- _SOURCE MATERIAL_
━━━━━━━━━━━━━━━━

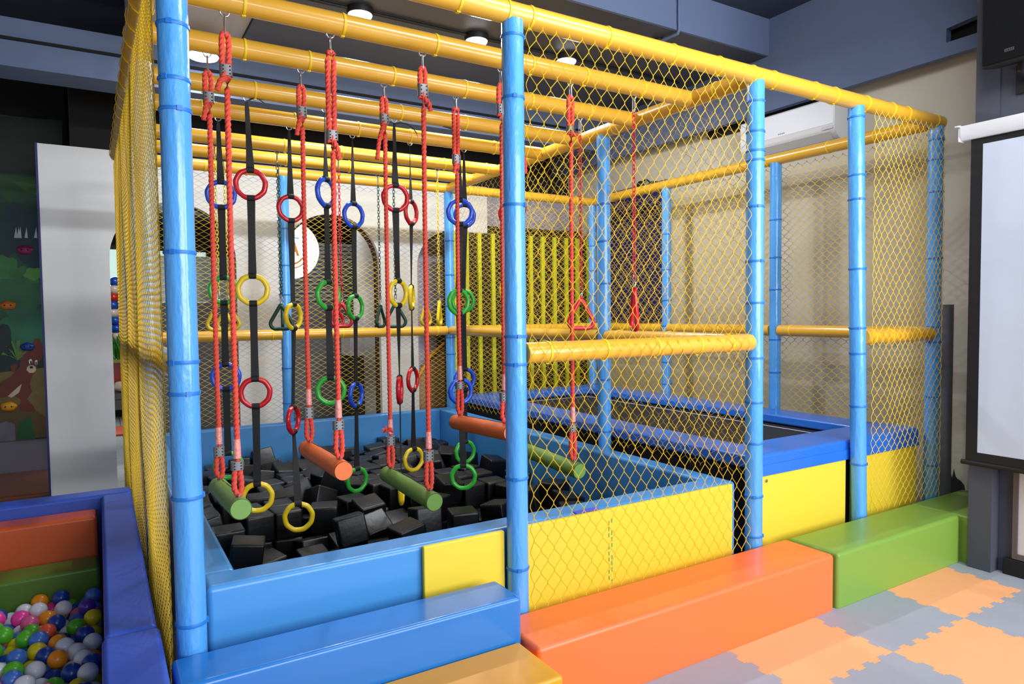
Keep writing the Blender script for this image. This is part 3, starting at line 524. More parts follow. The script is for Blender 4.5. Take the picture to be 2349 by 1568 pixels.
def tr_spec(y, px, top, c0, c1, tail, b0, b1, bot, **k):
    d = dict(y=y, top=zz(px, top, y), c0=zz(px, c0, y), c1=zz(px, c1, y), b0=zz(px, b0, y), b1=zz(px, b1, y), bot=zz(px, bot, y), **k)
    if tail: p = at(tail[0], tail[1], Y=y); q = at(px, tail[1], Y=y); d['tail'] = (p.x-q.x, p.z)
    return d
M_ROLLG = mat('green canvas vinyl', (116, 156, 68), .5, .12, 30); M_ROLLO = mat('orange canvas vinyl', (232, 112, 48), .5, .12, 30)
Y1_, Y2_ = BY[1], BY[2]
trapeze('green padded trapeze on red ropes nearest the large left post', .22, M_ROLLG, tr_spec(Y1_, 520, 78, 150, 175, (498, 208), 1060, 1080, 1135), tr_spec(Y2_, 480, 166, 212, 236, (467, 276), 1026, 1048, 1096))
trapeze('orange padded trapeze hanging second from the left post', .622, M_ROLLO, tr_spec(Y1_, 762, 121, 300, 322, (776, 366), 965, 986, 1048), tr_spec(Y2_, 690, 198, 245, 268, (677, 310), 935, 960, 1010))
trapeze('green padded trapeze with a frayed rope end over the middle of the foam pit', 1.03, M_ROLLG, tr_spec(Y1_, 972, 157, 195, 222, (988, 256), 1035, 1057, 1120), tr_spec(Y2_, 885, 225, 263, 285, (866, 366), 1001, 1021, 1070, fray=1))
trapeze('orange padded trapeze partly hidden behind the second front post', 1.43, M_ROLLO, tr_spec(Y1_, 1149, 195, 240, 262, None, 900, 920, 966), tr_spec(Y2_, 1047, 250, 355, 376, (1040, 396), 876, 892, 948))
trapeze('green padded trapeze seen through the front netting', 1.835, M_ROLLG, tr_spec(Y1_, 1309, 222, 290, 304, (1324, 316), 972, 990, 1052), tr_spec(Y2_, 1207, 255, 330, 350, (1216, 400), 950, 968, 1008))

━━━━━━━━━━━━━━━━

- _REQUIRED WORK_
Restate the listing above word for word, and skip the pictures.

- _FULL OUTPUT_
Keep writing the Blender script for this image. This is part 3, starting at line 524. More parts follow. The script is for Blender 4.5. Take the picture to be 2349 by 1568 pixels.
def tr_spec(y, px, top, c0, c1, tail, b0, b1, bot, **k):
    d = dict(y=y, top=zz(px, top, y), c0=zz(px, c0, y), c1=zz(px, c1, y), b0=zz(px, b0, y), b1=zz(px, b1, y), bot=zz(px, bot, y), **k)
    if tail: p = at(tail[0], tail[1], Y=y); q = at(px, tail[1], Y=y); d['tail'] = (p.x-q.x, p.z)
    return d
M_ROLLG = mat('green canvas vinyl', (116, 156, 68), .5, .12, 30); M_ROLLO = mat('orange canvas vinyl', (232, 112, 48), .5, .12, 30)
Y1_, Y2_ = BY[1], BY[2]
trapeze('green padded trapeze on red ropes nearest the large left post', .22, M_ROLLG, tr_spec(Y1_, 520, 78, 150, 175, (498, 208), 1060, 1080, 1135), tr_spec(Y2_, 480, 166, 212, 236, (467, 276), 1026, 1048, 1096))
trapeze('orange padded trapeze hanging second from the left post', .622, M_ROLLO, tr_spec(Y1_, 762, 121, 300, 322, (776, 366), 965, 986, 1048), tr_spec(Y2_, 690, 198, 245, 268, (677, 310), 935, 960, 1010))
trapeze('green padded trapeze with a frayed rope end over the middle of the foam pit', 1.03, M_ROLLG, tr_spec(Y1_, 972, 157, 195, 222, (988, 256), 1035, 1057, 1120), tr_spec(Y2_, 885, 225, 263, 285, (866, 366), 1001, 1021, 1070, fray=1))
trapeze('orange padded trapeze partly hidden behind the second front post', 1.43, M_ROLLO, tr_spec(Y1_, 1149, 195, 240, 262, None, 900, 920, 966), tr_spec(Y2_, 1047, 250, 355, 376, (1040, 396), 876, 892, 948))
trapeze('green padded trapeze seen through the front netting', 1.835, M_ROLLG, tr_spec(Y1_, 1309, 222, 290, 304, (1324, 316), 972, 990, 1052), tr_spec(Y2_, 1207, 255, 330, 350, (1216, 400), 950, 968, 1008))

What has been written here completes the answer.